Under the pressure of the financial crisis, one presidential candidate is behaving like a flustered rookie playing in a league too high. It is not Barack Obama.
Channeling his inner Queen of Hearts, John McCain furiously, and apparently without even looking around at facts, said Chris Cox, chairman of the Securities and Exchange Commission, should be decapitated.
I wish I'd come up with that. It certainly fits what I've been saying about the GOP taking us through the looking glass.
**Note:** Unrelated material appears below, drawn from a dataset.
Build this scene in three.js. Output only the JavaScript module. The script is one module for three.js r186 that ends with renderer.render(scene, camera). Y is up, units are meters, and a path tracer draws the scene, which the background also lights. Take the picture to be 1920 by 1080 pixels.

But I didn't. I learned about the above statement in that dastardly Huffington Post, but it comes originally from well-known conservative columnist George Will in the Washington Post (which takes forever to load on my computer, so click at your own peril). Calling Senator McCain's call for Cox's head a "childish reflex," Will worries a McCain presidency would operate just like his campaign, more on "vehemence that coherence," on polarizing antagonism, and, most worryingly to Will, on impulse rather than sound judgment:
Conservatives who insist that electing McCain is crucial usually start, and increasingly end, by saying he would make excellent judicial selections. But the more one sees of his impulsive, intensely personal reactions to people and events, the less confidence one has that he would select judges by calm reflection and clear principles, having neither patience nor aptitude for either.
It is arguable that, because of his inexperience, Obama is not ready for the presidency. It is arguable that McCain, because of his boiling moralism and bottomless reservoir of certitudes, is not suited to the presidency. Unreadiness can be corrected, although perhaps at great cost, by experience. Can a dismaying temperament be fixed? [George F. Will, "McCain Loses His Head," Washington Post, 2008.09.23, p. A21]
I think I could spend the rest of the campaign reading nothing but conservative press, and I could still produce a coherent argument for why Senator Barack Obama really is the best choice to be our next President.